### [MATERIAL PROVIDED]

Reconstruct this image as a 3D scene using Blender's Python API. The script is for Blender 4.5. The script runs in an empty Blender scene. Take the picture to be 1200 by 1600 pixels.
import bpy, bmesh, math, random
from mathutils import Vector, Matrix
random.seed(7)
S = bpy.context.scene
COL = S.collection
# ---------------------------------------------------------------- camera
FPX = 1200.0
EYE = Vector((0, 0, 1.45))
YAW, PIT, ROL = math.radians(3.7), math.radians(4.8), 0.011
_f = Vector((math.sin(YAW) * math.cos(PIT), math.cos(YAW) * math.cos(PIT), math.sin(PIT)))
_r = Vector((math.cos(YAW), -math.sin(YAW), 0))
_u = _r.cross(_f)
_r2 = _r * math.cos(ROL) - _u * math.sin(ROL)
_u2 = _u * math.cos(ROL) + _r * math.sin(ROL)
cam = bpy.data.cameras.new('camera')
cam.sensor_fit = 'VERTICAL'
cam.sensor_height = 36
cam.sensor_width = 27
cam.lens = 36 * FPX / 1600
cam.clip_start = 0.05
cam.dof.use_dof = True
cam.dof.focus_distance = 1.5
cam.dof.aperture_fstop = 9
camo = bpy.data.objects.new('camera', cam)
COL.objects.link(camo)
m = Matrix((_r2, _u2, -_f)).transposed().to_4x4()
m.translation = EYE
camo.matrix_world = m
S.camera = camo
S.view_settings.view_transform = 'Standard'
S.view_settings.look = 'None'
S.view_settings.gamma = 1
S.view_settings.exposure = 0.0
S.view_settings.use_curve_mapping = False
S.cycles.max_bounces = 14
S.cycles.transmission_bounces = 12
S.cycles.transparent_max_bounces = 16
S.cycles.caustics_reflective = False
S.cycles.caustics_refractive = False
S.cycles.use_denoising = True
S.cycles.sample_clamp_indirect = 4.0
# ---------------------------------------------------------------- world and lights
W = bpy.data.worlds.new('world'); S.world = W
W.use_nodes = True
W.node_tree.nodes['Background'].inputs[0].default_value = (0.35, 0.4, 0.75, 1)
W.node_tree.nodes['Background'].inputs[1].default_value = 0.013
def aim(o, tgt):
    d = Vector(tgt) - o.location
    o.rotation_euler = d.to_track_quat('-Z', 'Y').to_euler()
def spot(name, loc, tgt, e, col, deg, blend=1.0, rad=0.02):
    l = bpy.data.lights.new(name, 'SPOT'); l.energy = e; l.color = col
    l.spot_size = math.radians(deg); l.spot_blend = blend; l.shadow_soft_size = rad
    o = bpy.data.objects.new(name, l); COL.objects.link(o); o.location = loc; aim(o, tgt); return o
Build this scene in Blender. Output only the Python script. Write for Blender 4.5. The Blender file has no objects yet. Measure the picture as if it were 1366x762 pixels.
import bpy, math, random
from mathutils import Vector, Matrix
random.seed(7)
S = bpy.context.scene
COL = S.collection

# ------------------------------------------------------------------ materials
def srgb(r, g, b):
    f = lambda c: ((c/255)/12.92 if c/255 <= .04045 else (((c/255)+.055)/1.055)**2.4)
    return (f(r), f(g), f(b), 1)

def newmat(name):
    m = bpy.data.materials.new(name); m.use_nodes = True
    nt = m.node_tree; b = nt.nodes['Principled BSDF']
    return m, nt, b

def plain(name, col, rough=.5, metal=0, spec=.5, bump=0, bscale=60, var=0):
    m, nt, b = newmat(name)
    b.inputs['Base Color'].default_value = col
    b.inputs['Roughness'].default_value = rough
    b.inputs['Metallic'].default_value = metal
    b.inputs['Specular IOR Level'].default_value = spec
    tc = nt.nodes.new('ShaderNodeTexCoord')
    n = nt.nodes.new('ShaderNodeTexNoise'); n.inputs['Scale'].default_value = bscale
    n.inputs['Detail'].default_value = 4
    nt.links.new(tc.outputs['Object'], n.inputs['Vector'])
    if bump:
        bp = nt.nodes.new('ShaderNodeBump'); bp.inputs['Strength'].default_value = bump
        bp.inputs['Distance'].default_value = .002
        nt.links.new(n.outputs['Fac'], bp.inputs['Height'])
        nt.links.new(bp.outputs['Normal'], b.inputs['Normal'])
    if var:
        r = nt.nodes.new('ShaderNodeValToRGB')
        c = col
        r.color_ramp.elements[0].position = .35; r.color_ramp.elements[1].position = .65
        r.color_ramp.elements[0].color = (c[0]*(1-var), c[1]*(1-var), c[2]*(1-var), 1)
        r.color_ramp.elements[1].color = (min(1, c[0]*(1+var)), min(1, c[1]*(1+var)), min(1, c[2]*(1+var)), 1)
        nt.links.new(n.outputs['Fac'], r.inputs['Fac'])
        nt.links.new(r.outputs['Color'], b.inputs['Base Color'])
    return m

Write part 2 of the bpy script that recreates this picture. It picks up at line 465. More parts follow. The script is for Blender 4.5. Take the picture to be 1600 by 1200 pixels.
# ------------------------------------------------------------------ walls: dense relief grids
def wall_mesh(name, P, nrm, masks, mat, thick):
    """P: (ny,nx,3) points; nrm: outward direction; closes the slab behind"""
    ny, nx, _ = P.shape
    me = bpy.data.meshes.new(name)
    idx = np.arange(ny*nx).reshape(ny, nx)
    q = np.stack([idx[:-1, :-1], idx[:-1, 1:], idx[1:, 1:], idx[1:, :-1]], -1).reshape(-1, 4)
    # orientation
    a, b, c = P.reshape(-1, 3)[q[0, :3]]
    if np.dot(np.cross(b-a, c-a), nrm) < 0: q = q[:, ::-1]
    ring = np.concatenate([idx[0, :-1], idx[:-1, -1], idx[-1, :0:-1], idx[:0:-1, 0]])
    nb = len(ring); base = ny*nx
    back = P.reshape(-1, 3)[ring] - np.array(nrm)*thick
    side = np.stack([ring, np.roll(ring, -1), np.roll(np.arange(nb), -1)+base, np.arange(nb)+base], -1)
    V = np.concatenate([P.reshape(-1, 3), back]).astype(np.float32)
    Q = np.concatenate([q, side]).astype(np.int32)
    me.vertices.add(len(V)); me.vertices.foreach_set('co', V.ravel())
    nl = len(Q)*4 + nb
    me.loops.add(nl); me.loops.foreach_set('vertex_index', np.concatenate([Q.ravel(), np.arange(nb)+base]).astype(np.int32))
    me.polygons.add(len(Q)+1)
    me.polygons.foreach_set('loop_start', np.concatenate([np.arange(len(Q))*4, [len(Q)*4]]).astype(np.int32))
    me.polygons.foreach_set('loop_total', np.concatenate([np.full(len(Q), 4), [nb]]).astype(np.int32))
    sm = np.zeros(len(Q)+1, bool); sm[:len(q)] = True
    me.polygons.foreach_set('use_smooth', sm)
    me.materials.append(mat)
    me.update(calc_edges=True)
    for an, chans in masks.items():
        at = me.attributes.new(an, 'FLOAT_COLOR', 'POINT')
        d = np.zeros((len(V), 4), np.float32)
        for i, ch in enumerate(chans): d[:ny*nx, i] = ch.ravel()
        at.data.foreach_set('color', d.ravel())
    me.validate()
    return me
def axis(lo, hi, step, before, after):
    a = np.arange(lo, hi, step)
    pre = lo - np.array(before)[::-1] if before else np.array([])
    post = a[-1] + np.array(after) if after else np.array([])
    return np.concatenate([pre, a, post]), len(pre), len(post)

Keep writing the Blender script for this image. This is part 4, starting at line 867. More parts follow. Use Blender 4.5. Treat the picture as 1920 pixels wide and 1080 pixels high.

### [EXERCISE GOAL]
All records above must be set down exactly, please.

### [ANSWER IN FULL]
Reconstruct this image as a 3D scene using Blender's Python API. The script is for Blender 4.5. The script runs in an empty Blender scene. Take the picture to be 1200 by 1600 pixels.
import bpy, bmesh, math, random
from mathutils import Vector, Matrix
random.seed(7)
S = bpy.context.scene
COL = S.collection
# ---------------------------------------------------------------- camera
FPX = 1200.0
EYE = Vector((0, 0, 1.45))
YAW, PIT, ROL = math.radians(3.7), math.radians(4.8), 0.011
_f = Vector((math.sin(YAW) * math.cos(PIT), math.cos(YAW) * math.cos(PIT), math.sin(PIT)))
_r = Vector((math.cos(YAW), -math.sin(YAW), 0))
_u = _r.cross(_f)
_r2 = _r * math.cos(ROL) - _u * math.sin(ROL)
_u2 = _u * math.cos(ROL) + _r * math.sin(ROL)
cam = bpy.data.cameras.new('camera')
cam.sensor_fit = 'VERTICAL'
cam.sensor_height = 36
cam.sensor_width = 27
cam.lens = 36 * FPX / 1600
cam.clip_start = 0.05
cam.dof.use_dof = True
cam.dof.focus_distance = 1.5
cam.dof.aperture_fstop = 9
camo = bpy.data.objects.new('camera', cam)
COL.objects.link(camo)
m = Matrix((_r2, _u2, -_f)).transposed().to_4x4()
m.translation = EYE
camo.matrix_world = m
S.camera = camo
S.view_settings.view_transform = 'Standard'
S.view_settings.look = 'None'
S.view_settings.gamma = 1
S.view_settings.exposure = 0.0
S.view_settings.use_curve_mapping = False
S.cycles.max_bounces = 14
S.cycles.transmission_bounces = 12
S.cycles.transparent_max_bounces = 16
S.cycles.caustics_reflective = False
S.cycles.caustics_refractive = False
S.cycles.use_denoising = True
S.cycles.sample_clamp_indirect = 4.0
# ---------------------------------------------------------------- world and lights
W = bpy.data.worlds.new('world'); S.world = W
W.use_nodes = True
W.node_tree.nodes['Background'].inputs[0].default_value = (0.35, 0.4, 0.75, 1)
W.node_tree.nodes['Background'].inputs[1].default_value = 0.013
def aim(o, tgt):
    d = Vector(tgt) - o.location
    o.rotation_euler = d.to_track_quat('-Z', 'Y').to_euler()
def spot(name, loc, tgt, e, col, deg, blend=1.0, rad=0.02):
    l = bpy.data.lights.new(name, 'SPOT'); l.energy = e; l.color = col
    l.spot_size = math.radians(deg); l.spot_blend = blend; l.shadow_soft_size = rad
    o = bpy.data.objects.new(name, l); COL.objects.link(o); o.location = loc; aim(o, tgt); return o
Build this scene in Blender. Output only the Python script. Write for Blender 4.5. The Blender file has no objects yet. Measure the picture as if it were 1366x762 pixels.
import bpy, math, random
from mathutils import Vector, Matrix
random.seed(7)
S = bpy.context.scene
COL = S.collection

# ------------------------------------------------------------------ materials
def srgb(r, g, b):
    f = lambda c: ((c/255)/12.92 if c/255 <= .04045 else (((c/255)+.055)/1.055)**2.4)
    return (f(r), f(g), f(b), 1)

def newmat(name):
    m = bpy.data.materials.new(name); m.use_nodes = True
    nt = m.node_tree; b = nt.nodes['Principled BSDF']
    return m, nt, b

def plain(name, col, rough=.5, metal=0, spec=.5, bump=0, bscale=60, var=0):
    m, nt, b = newmat(name)
    b.inputs['Base Color'].default_value = col
    b.inputs['Roughness'].default_value = rough
    b.inputs['Metallic'].default_value = metal
    b.inputs['Specular IOR Level'].default_value = spec
    tc = nt.nodes.new('ShaderNodeTexCoord')
    n = nt.nodes.new('ShaderNodeTexNoise'); n.inputs['Scale'].default_value = bscale
    n.inputs['Detail'].default_value = 4
    nt.links.new(tc.outputs['Object'], n.inputs['Vector'])
    if bump:
        bp = nt.nodes.new('ShaderNodeBump'); bp.inputs['Strength'].default_value = bump
        bp.inputs['Distance'].default_value = .002
        nt.links.new(n.outputs['Fac'], bp.inputs['Height'])
        nt.links.new(bp.outputs['Normal'], b.inputs['Normal'])
    if var:
        r = nt.nodes.new('ShaderNodeValToRGB')
        c = col
        r.color_ramp.elements[0].position = .35; r.color_ramp.elements[1].position = .65
        r.color_ramp.elements[0].color = (c[0]*(1-var), c[1]*(1-var), c[2]*(1-var), 1)
        r.color_ramp.elements[1].color = (min(1, c[0]*(1+var)), min(1, c[1]*(1+var)), min(1, c[2]*(1+var)), 1)
        nt.links.new(n.outputs['Fac'], r.inputs['Fac'])
        nt.links.new(r.outputs['Color'], b.inputs['Base Color'])
    return m

Write part 2 of the bpy script that recreates this picture. It picks up at line 465. More parts follow. The script is for Blender 4.5. Take the picture to be 1600 by 1200 pixels.
# ------------------------------------------------------------------ walls: dense relief grids
def wall_mesh(name, P, nrm, masks, mat, thick):
    """P: (ny,nx,3) points; nrm: outward direction; closes the slab behind"""
    ny, nx, _ = P.shape
    me = bpy.data.meshes.new(name)
    idx = np.arange(ny*nx).reshape(ny, nx)
    q = np.stack([idx[:-1, :-1], idx[:-1, 1:], idx[1:, 1:], idx[1:, :-1]], -1).reshape(-1, 4)
    # orientation
    a, b, c = P.reshape(-1, 3)[q[0, :3]]
    if np.dot(np.cross(b-a, c-a), nrm) < 0: q = q[:, ::-1]
    ring = np.concatenate([idx[0, :-1], idx[:-1, -1], idx[-1, :0:-1], idx[:0:-1, 0]])
    nb = len(ring); base = ny*nx
    back = P.reshape(-1, 3)[ring] - np.array(nrm)*thick
    side = np.stack([ring, np.roll(ring, -1), np.roll(np.arange(nb), -1)+base, np.arange(nb)+base], -1)
    V = np.concatenate([P.reshape(-1, 3), back]).astype(np.float32)
    Q = np.concatenate([q, side]).astype(np.int32)
    me.vertices.add(len(V)); me.vertices.foreach_set('co', V.ravel())
    nl = len(Q)*4 + nb
    me.loops.add(nl); me.loops.foreach_set('vertex_index', np.concatenate([Q.ravel(), np.arange(nb)+base]).astype(np.int32))
    me.polygons.add(len(Q)+1)
    me.polygons.foreach_set('loop_start', np.concatenate([np.arange(len(Q))*4, [len(Q)*4]]).astype(np.int32))
    me.polygons.foreach_set('loop_total', np.concatenate([np.full(len(Q), 4), [nb]]).astype(np.int32))
    sm = np.zeros(len(Q)+1, bool); sm[:len(q)] = True
    me.polygons.foreach_set('use_smooth', sm)
    me.materials.append(mat)
    me.update(calc_edges=True)
    for an, chans in masks.items():
        at = me.attributes.new(an, 'FLOAT_COLOR', 'POINT')
        d = np.zeros((len(V), 4), np.float32)
        for i, ch in enumerate(chans): d[:ny*nx, i] = ch.ravel()
        at.data.foreach_set('color', d.ravel())
    me.validate()
    return me
def axis(lo, hi, step, before, after):
    a = np.arange(lo, hi, step)
    pre = lo - np.array(before)[::-1] if before else np.array([])
    post = a[-1] + np.array(after) if after else np.array([])
    return np.concatenate([pre, a, post]), len(pre), len(post)

Keep writing the Blender script for this image. This is part 4, starting at line 867. More parts follow. Use Blender 4.5. Treat the picture as 1920 pixels wide and 1080 pixels high.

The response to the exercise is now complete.